I just thought I would note that I found that part of your argument unpersuasive. But then again, this is blog comments and the use of force is a huge theological issue which many monographs are dedicated to! Still, I deeply appreciate your great understanding of this issues. Throughout almost all of your comments, I was saying to myself – YES!

5:06 PM  
Blogger Tom Arthur said...

Andy,
The line for public/private is pretty fuzzy. Some thoughts:
1. We don't allow anonymous posts (that has gone poorly in the past)
2. The primary participants generally know each other and see one another daily. But then again, we're all about to graduate! (We do have some over-seas participants who've found their way to the blog.)
3. Derek's thoughts about blogging are his own, not necessarily the group's.
Hope that makes Socratic Club's rather fuzzy boundaries on the blog more fuzzy.
Peace,
Tom

5:29 PM  
Blogger DWL said...

Andy,


Sorry man. I thought the Ethics as Grammar subtitle named Hauerwas. That's the one. Hauerwas teaches the text approvingly in his Theology, Modernity, & the Character of the Church and Theology After Wittgenstein courses.

To clarify, the policing caveat is Yoder's and not mine. I do not think it holds. Though on paper, both war and law enforcement have "last resort" protocols, actual exercise thereof comes nowhere close to approximating these. Moreover, I have reservations about the habituation of police and especially soldiers, inasmuch as it necessitates a kind of subjectification that is patently unChrisitian, and I think in modern warfare violates the Augustinian criterion of not making an eventual just peace possible.

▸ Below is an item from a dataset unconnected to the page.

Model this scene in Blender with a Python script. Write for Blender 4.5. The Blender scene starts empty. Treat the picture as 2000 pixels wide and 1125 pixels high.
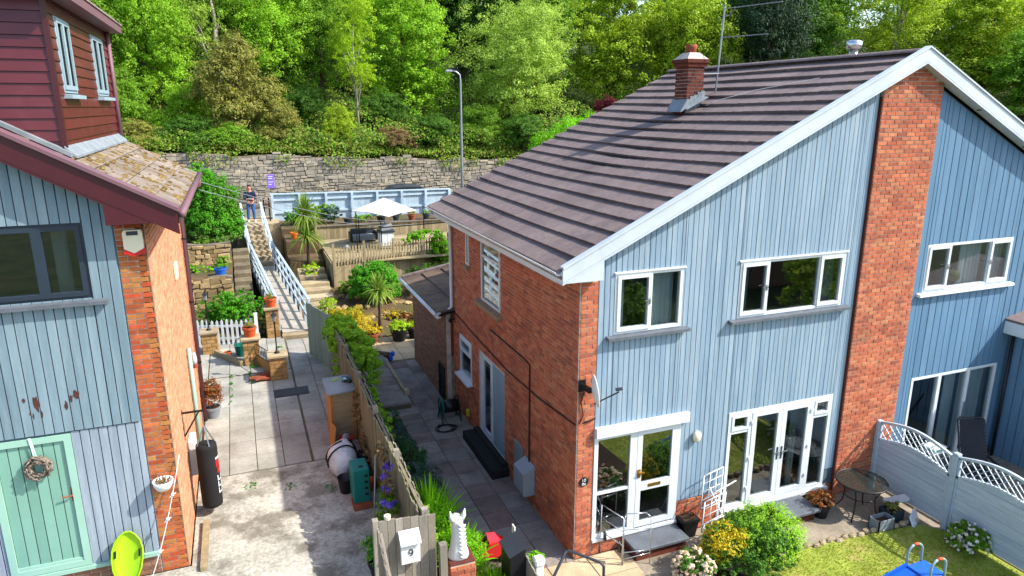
import bpy, math, random
import numpy as np
from mathutils import Vector, Matrix
R = math.radians
random.seed(7)
scene = bpy.context.scene
COL = scene.collection

# ---------------------------------------------------------------- camera, sky, sun, exposure
cam_d = bpy.data.cameras.new('camera')
cam = bpy.data.objects.new('camera', cam_d)
COL.objects.link(cam)
cam.location = (-4.907, -9.549, 7.729)
cam.rotation_euler = (R(90 - 14.6), 0, R(-21.4))
cam_d.sensor_width = 36.0
cam_d.lens = 24.46
cam_d.clip_end = 2000
scene.camera = cam

SUN = Vector((1.0, -0.55, 1.08)).normalized()      # towards the sun
world = bpy.data.worlds.new('World')
scene.world = world
world.use_nodes = True
wn = world.node_tree
bg = wn.nodes['Background']
sky = wn.nodes.new('ShaderNodeTexSky')
sky.sky_type = 'NISHITA'
sky.sun_disc = False
sky.sun_elevation = math.asin(SUN.z)
sky.sun_rotation = math.atan2(SUN.x, SUN.y)
sky.air_density = 1.0
sky.dust_density = 1.5
sky.ozone_density = 1.0
wn.links.new(sky.outputs[0], bg.inputs[0])
bg.inputs[1].default_value = 0.15
sl = bpy.data.lights.new('sun', 'SUN')
sl.energy = 3.4
sl.angle = R(0.55)
sl.color = (1.0, 0.94, 0.84)
so = bpy.data.objects.new('sun', sl)
COL.objects.link(so)
so.rotation_euler = SUN.to_track_quat('Z', 'Y').to_euler()
so.location = (20, -20, 40)
scene.view_settings.view_transform = 'Standard'
scene.view_settings.look = 'None'
scene.view_settings.exposure = 1.24
scene.view_settings.gamma = 1.0
scene.render.engine = 'CYCLES'
scene.cycles.max_bounces = 5
scene.cycles.diffuse_bounces = 2
scene.cycles.transmission_bounces = 2
scene.cycles.glossy_bounces = 3
scene.cycles.use_light_tree = False
scene.cycles.transparent_max_bounces = 12
scene.cycles.caustics_reflective = False
scene.cycles.caustics_refractive = False

# ---------------------------------------------------------------- materials
MATS = {}
def lin(c):
    if isinstance(c, str):
        c = c.lstrip('#')
        c = [int(c[i:i+2], 16) / 255 for i in (0, 2, 4)]
        return tuple((x / 12.92 if x < .04045 else ((x + .055) / 1.055) ** 2.4) for x in c) + (1,)
    return tuple(c) + (1,)

def mat(name, pal, rough=.8, noise=.18, scale=2.5, rand=None, bump=.0, bscale=40., metal=0., spec=.3,
        stretch=(1, 1, 1), stain=None, stain_amt=.5, stain_scale=1.0, stain_lo=.5, stain_hi=.65, transl=0., wave=None, fine=0.):
    """pal: colours picked per piece (object / mesh island); noise: world-space brightness variation;
    stain: colour patches with a noise shape of their own."""
    m = bpy.data.materials.new(name)
    m.use_nodes = True
    nt = m.node_tree; N = nt.nodes; L = nt.links
    b = N['Principled BSDF']
    b.inputs['Roughness'].default_value = rough
    b.inputs['Metallic'].default_value = metal
    b.inputs['Specular IOR Level'].default_value = spec
    geo = N.new('ShaderNodeNewGeometry')
    if isinstance(pal, (str, tuple)): pal = [pal]
    if len(pal) > 1:
        oi = N.new('ShaderNodeObjectInfo')
        add = N.new('ShaderNodeMath'); add.operation = 'ADD'
        L.new(oi.outputs['Random'], add.inputs[0]); L.new(geo.outputs['Random Per Island'], add.inputs[1])
        fr = N.new('ShaderNodeMath'); fr.operation = 'FRACT'
        L.new(add.outputs[0], fr.inputs[0])
        cr = N.new('ShaderNodeValToRGB')
        cr.color_ramp.elements[0].color = lin(pal[0]); cr.color_ramp.elements[1].color = lin(pal[-1])
        for i, c in enumerate(pal[1:-1]):
            e = cr.color_ramp.elements.new((i + 1) / (len(pal) - 1)); e.color = lin(c)
        L.new(fr.outputs[0], cr.inputs[0])
        col = cr.outputs[0]
    else:
        rg = N.new('ShaderNodeRGB'); rg.outputs[0].default_value = lin(pal[0]); col = rg.outputs[0]
    mp = N.new('ShaderNodeMapping'); mp.inputs['Scale'].default_value = stretch
    L.new(geo.outputs['Position'], mp.inputs[0])
    def nz(sc, det=5, rgh=.6):
        n = N.new('ShaderNodeTexNoise'); n.inputs['Scale'].default_value = sc
        n.inputs['Detail'].default_value = det; n.inputs['Roughness'].default_value = rgh
        L.new(mp.outputs[0], n.inputs[0]); return n.outputs[0]
    def mul(col, fac, lo, hi, fl=.3, fh=.7):
        mr = N.new('ShaderNodeMapRange'); mr.inputs[1].default_value = fl; mr.inputs[2].default_value = fh
        mr.inputs[3].default_value = lo; mr.inputs[4].default_value = hi
        L.new(fac, mr.inputs[0])
        mx = N.new('ShaderNodeMix'); mx.data_type = 'RGBA'; mx.blend_type = 'MULTIPLY'
        mx.inputs[0].default_value = 1
        L.new(col, mx.inputs[6]); L.new(mr.outputs[0], mx.inputs[7]); return mx.outputs[2]
    if noise: col = mul(col, nz(scale), 1 - noise, 1 + noise)
    if fine: col = mul(col, nz(scale * 12, 3), 1 - fine, 1 + fine)
    if wave:
        ax, ws, amt = wave
        w = N.new('ShaderNodeTexWave'); w.bands_direction = ax; w.inputs['Scale'].default_value = ws
        w.inputs['Distortion'].default_value = .4
        L.new(geo.outputs['Position'], w.inputs[0])
        col = mul(col, w.outputs['Fac'], 1 - amt, 1 + amt, 0, 1)
    if stain:
        st = nz(stain_scale, 8, .65)
        mr = N.new('ShaderNodeMapRange'); mr.inputs[1].default_value = stain_lo; mr.inputs[2].default_value = stain_hi
        mr.inputs[4].default_value = stain_amt
        L.new(st, mr.inputs[0])
        mx = N.new('ShaderNodeMix'); mx.data_type = 'RGBA'
        L.new(mr.outputs[0], mx.inputs[0]); L.new(col, mx.inputs[6]); mx.inputs[7].default_value = lin(stain)
        col = mx.outputs[2]
    L.new(col, b.inputs['Base Color'])
    if bump:
        bp = N.new('ShaderNodeBump'); bp.inputs['Strength'].default_value = bump; bp.inputs['Distance'].default_value = .02
        L.new(nz(bscale, 4), bp.inputs['Height']); L.new(bp.outputs[0], b.inputs['Normal'])
    if transl:
        t = N.new('ShaderNodeBsdfTranslucent'); L.new(col, t.inputs[0])
        ms = N.new('ShaderNodeMixShader'); ms.inputs[0].default_value = transl
        L.new(b.outputs[0], ms.inputs[1]); L.new(t.outputs[0], ms.inputs[2])
        L.new(ms.outputs[0], N['Material Output'].inputs[0])
    MATS[name] = m
    return m

def glass(name, tint, refl=1.0):
    m = bpy.data.materials.new(name); m.use_nodes = True
    nt = m.node_tree; N = nt.nodes; L = nt.links
    N.remove(N['Principled BSDF'])
    tr = N.new('ShaderNodeBsdfTransparent'); tr.inputs[0].default_value = lin(tint)
    gl = N.new('ShaderNodeBsdfGlossy'); gl.inputs['Roughness'].default_value = .02
    gl.inputs[0].default_value = (.95, .97, 1, 1)
    lw = N.new('ShaderNodeLayerWeight'); lw.inputs[0].default_value = .5
    pw = N.new('ShaderNodeMath'); pw.operation = 'POWER'; pw.inputs[1].default_value = 4.0
    L.new(lw.outputs['Facing'], pw.inputs[0])
    mu = N.new('ShaderNodeMath'); mu.operation = 'MULTIPLY_ADD'; mu.inputs[1].default_value = .9; mu.inputs[2].default_value = .05 * refl; mu.use_clamp = True
    L.new(pw.outputs[0], mu.inputs[0])
    mx = N.new('ShaderNodeMixShader'); L.new(mu.outputs[0], mx.inputs[0]); L.new(tr.outputs[0], mx.inputs[1]); L.new(gl.outputs[0], mx.inputs[2])
    L.new(mx.outputs[0], N['Material Output'].inputs[0])
    MATS[name] = m
    return m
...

And as always, these comments, observations, and contestations do not reflect those of Tom Arthuer, the Socratic Clus, or saraharthur.com

12:11 PM  
Blogger Andy Rowell said...

Thanks Tom and dwl.

I am now signing up to received follow up comments to this post so I won't be so slow to respond in the future.

Thanks for the tip on the book. I didn't take Anglican Social Ethics with Hauerwas this fall and so haven't had a chance to have him yet.